Write out each line of the material again, word for word.
━━━ Supplied data ━━━
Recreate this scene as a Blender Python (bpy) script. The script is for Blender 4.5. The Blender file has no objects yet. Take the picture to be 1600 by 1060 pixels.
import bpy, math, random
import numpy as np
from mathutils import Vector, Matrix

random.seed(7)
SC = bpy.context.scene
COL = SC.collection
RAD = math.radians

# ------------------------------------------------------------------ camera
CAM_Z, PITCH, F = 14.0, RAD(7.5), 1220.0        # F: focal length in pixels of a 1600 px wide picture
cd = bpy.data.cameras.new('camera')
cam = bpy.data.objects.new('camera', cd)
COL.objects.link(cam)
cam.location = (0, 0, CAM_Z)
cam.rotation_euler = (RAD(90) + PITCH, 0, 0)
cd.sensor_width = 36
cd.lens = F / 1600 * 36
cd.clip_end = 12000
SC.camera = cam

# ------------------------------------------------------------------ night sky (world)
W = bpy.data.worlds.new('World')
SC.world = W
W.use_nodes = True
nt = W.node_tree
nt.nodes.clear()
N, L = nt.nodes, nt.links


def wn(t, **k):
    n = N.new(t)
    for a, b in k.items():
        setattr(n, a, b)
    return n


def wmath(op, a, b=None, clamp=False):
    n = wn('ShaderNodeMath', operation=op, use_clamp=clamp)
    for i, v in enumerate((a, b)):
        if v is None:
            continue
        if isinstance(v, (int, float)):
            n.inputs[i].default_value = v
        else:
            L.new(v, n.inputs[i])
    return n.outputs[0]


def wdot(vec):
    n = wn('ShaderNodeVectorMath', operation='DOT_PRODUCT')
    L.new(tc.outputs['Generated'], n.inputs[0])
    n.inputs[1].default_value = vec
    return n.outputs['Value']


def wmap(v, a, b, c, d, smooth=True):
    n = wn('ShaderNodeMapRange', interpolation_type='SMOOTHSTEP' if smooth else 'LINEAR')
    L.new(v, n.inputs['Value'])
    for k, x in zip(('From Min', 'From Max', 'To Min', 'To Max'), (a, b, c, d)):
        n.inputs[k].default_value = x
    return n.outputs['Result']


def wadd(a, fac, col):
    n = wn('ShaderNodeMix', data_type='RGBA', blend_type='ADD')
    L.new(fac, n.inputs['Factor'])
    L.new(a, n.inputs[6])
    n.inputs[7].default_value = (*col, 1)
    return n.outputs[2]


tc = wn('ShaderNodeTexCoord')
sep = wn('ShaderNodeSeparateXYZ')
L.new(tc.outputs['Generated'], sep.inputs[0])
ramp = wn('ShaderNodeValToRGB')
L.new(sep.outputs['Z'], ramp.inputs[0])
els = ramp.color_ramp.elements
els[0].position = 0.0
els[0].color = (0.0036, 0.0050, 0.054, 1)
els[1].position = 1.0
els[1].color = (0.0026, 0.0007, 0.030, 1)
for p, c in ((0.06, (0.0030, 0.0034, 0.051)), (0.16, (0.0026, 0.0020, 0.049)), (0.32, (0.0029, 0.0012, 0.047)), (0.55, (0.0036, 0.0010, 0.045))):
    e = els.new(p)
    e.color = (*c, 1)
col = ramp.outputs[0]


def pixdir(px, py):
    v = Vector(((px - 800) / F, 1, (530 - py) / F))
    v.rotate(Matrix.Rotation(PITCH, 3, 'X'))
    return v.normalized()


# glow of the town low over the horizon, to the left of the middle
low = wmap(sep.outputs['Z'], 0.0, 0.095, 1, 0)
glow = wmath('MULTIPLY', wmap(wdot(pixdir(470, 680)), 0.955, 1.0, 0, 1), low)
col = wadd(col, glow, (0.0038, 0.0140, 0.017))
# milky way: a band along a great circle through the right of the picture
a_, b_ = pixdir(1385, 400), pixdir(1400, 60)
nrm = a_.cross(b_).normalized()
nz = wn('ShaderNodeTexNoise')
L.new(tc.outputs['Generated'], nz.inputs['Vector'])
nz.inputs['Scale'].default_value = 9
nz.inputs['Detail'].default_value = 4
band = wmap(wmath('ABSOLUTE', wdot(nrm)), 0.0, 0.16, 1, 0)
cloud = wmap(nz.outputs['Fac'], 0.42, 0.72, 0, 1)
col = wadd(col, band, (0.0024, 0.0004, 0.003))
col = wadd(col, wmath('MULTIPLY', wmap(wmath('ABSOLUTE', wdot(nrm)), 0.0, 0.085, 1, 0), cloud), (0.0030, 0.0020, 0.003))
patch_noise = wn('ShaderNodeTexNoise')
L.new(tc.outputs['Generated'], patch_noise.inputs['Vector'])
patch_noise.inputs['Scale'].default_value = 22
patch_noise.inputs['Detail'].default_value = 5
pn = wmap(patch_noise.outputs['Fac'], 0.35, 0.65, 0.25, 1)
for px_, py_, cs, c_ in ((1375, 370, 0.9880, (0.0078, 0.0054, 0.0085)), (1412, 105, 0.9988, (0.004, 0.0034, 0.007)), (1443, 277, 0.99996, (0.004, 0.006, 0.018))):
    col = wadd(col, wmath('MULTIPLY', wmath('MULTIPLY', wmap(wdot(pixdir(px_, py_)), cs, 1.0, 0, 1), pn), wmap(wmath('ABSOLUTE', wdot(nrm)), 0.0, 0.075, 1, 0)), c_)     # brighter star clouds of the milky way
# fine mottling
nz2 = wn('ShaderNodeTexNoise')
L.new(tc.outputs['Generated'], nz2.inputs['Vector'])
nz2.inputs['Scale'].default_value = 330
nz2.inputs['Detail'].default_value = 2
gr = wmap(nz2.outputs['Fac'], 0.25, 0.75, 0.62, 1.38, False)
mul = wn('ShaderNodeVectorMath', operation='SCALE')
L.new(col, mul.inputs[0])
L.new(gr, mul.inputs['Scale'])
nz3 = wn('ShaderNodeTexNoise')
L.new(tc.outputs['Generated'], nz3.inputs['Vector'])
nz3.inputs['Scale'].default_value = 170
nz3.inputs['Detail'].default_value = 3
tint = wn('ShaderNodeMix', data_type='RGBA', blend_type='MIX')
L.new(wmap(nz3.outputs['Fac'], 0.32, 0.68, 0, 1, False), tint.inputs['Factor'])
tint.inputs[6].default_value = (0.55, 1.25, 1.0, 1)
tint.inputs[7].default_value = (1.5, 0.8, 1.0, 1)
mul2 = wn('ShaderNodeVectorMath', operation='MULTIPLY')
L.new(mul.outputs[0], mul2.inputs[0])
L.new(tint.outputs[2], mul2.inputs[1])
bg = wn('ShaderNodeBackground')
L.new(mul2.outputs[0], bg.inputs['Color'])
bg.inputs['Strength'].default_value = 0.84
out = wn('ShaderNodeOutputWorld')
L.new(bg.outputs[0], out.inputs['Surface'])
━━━
**Right answer**
Recreate this scene as a Blender Python (bpy) script. The script is for Blender 4.5. The Blender file has no objects yet. Take the picture to be 1600 by 1060 pixels.
import bpy, math, random
import numpy as np
from mathutils import Vector, Matrix

random.seed(7)
SC = bpy.context.scene
COL = SC.collection
RAD = math.radians

# ------------------------------------------------------------------ camera
CAM_Z, PITCH, F = 14.0, RAD(7.5), 1220.0        # F: focal length in pixels of a 1600 px wide picture
cd = bpy.data.cameras.new('camera')
cam = bpy.data.objects.new('camera', cd)
COL.objects.link(cam)
cam.location = (0, 0, CAM_Z)
cam.rotation_euler = (RAD(90) + PITCH, 0, 0)
cd.sensor_width = 36
cd.lens = F / 1600 * 36
cd.clip_end = 12000
SC.camera = cam

# ------------------------------------------------------------------ night sky (world)
W = bpy.data.worlds.new('World')
SC.world = W
W.use_nodes = True
nt = W.node_tree
nt.nodes.clear()
N, L = nt.nodes, nt.links


def wn(t, **k):
    n = N.new(t)
    for a, b in k.items():
        setattr(n, a, b)
    return n


def wmath(op, a, b=None, clamp=False):
    n = wn('ShaderNodeMath', operation=op, use_clamp=clamp)
    for i, v in enumerate((a, b)):
        if v is None:
            continue
        if isinstance(v, (int, float)):
            n.inputs[i].default_value = v
        else:
            L.new(v, n.inputs[i])
    return n.outputs[0]


def wdot(vec):
    n = wn('ShaderNodeVectorMath', operation='DOT_PRODUCT')
    L.new(tc.outputs['Generated'], n.inputs[0])
    n.inputs[1].default_value = vec
    return n.outputs['Value']


def wmap(v, a, b, c, d, smooth=True):
    n = wn('ShaderNodeMapRange', interpolation_type='SMOOTHSTEP' if smooth else 'LINEAR')
    L.new(v, n.inputs['Value'])
    for k, x in zip(('From Min', 'From Max', 'To Min', 'To Max'), (a, b, c, d)):
        n.inputs[k].default_value = x
    return n.outputs['Result']


def wadd(a, fac, col):
    n = wn('ShaderNodeMix', data_type='RGBA', blend_type='ADD')
    L.new(fac, n.inputs['Factor'])
    L.new(a, n.inputs[6])
    n.inputs[7].default_value = (*col, 1)
    return n.outputs[2]


tc = wn('ShaderNodeTexCoord')
sep = wn('ShaderNodeSeparateXYZ')
L.new(tc.outputs['Generated'], sep.inputs[0])
ramp = wn('ShaderNodeValToRGB')
L.new(sep.outputs['Z'], ramp.inputs[0])
els = ramp.color_ramp.elements
els[0].position = 0.0
els[0].color = (0.0036, 0.0050, 0.054, 1)
els[1].position = 1.0
els[1].color = (0.0026, 0.0007, 0.030, 1)
for p, c in ((0.06, (0.0030, 0.0034, 0.051)), (0.16, (0.0026, 0.0020, 0.049)), (0.32, (0.0029, 0.0012, 0.047)), (0.55, (0.0036, 0.0010, 0.045))):
    e = els.new(p)
    e.color = (*c, 1)
col = ramp.outputs[0]


def pixdir(px, py):
    v = Vector(((px - 800) / F, 1, (530 - py) / F))
    v.rotate(Matrix.Rotation(PITCH, 3, 'X'))
    return v.normalized()


# glow of the town low over the horizon, to the left of the middle
low = wmap(sep.outputs['Z'], 0.0, 0.095, 1, 0)
glow = wmath('MULTIPLY', wmap(wdot(pixdir(470, 680)), 0.955, 1.0, 0, 1), low)
col = wadd(col, glow, (0.0038, 0.0140, 0.017))
# milky way: a band along a great circle through the right of the picture
a_, b_ = pixdir(1385, 400), pixdir(1400, 60)
nrm = a_.cross(b_).normalized()
nz = wn('ShaderNodeTexNoise')
L.new(tc.outputs['Generated'], nz.inputs['Vector'])
nz.inputs['Scale'].default_value = 9
nz.inputs['Detail'].default_value = 4
band = wmap(wmath('ABSOLUTE', wdot(nrm)), 0.0, 0.16, 1, 0)
cloud = wmap(nz.outputs['Fac'], 0.42, 0.72, 0, 1)
col = wadd(col, band, (0.0024, 0.0004, 0.003))
col = wadd(col, wmath('MULTIPLY', wmap(wmath('ABSOLUTE', wdot(nrm)), 0.0, 0.085, 1, 0), cloud), (0.0030, 0.0020, 0.003))
patch_noise = wn('ShaderNodeTexNoise')
L.new(tc.outputs['Generated'], patch_noise.inputs['Vector'])
patch_noise.inputs['Scale'].default_value = 22
patch_noise.inputs['Detail'].default_value = 5
pn = wmap(patch_noise.outputs['Fac'], 0.35, 0.65, 0.25, 1)
for px_, py_, cs, c_ in ((1375, 370, 0.9880, (0.0078, 0.0054, 0.0085)), (1412, 105, 0.9988, (0.004, 0.0034, 0.007)), (1443, 277, 0.99996, (0.004, 0.006, 0.018))):
    col = wadd(col, wmath('MULTIPLY', wmath('MULTIPLY', wmap(wdot(pixdir(px_, py_)), cs, 1.0, 0, 1), pn), wmap(wmath('ABSOLUTE', wdot(nrm)), 0.0, 0.075, 1, 0)), c_)     # brighter star clouds of the milky way
# fine mottling
nz2 = wn('ShaderNodeTexNoise')
L.new(tc.outputs['Generated'], nz2.inputs['Vector'])
nz2.inputs['Scale'].default_value = 330
nz2.inputs['Detail'].default_value = 2
gr = wmap(nz2.outputs['Fac'], 0.25, 0.75, 0.62, 1.38, False)
mul = wn('ShaderNodeVectorMath', operation='SCALE')
L.new(col, mul.inputs[0])
L.new(gr, mul.inputs['Scale'])
nz3 = wn('ShaderNodeTexNoise')
L.new(tc.outputs['Generated'], nz3.inputs['Vector'])
nz3.inputs['Scale'].default_value = 170
nz3.inputs['Detail'].default_value = 3
tint = wn('ShaderNodeMix', data_type='RGBA', blend_type='MIX')
L.new(wmap(nz3.outputs['Fac'], 0.32, 0.68, 0, 1, False), tint.inputs['Factor'])
tint.inputs[6].default_value = (0.55, 1.25, 1.0, 1)
tint.inputs[7].default_value = (1.5, 0.8, 1.0, 1)
mul2 = wn('ShaderNodeVectorMath', operation='MULTIPLY')
L.new(mul.outputs[0], mul2.inputs[0])
L.new(tint.outputs[2], mul2.inputs[1])
bg = wn('ShaderNodeBackground')
L.new(mul2.outputs[0], bg.inputs['Color'])
bg.inputs['Strength'].default_value = 0.84
out = wn('ShaderNodeOutputWorld')
L.new(bg.outputs[0], out.inputs['Surface'])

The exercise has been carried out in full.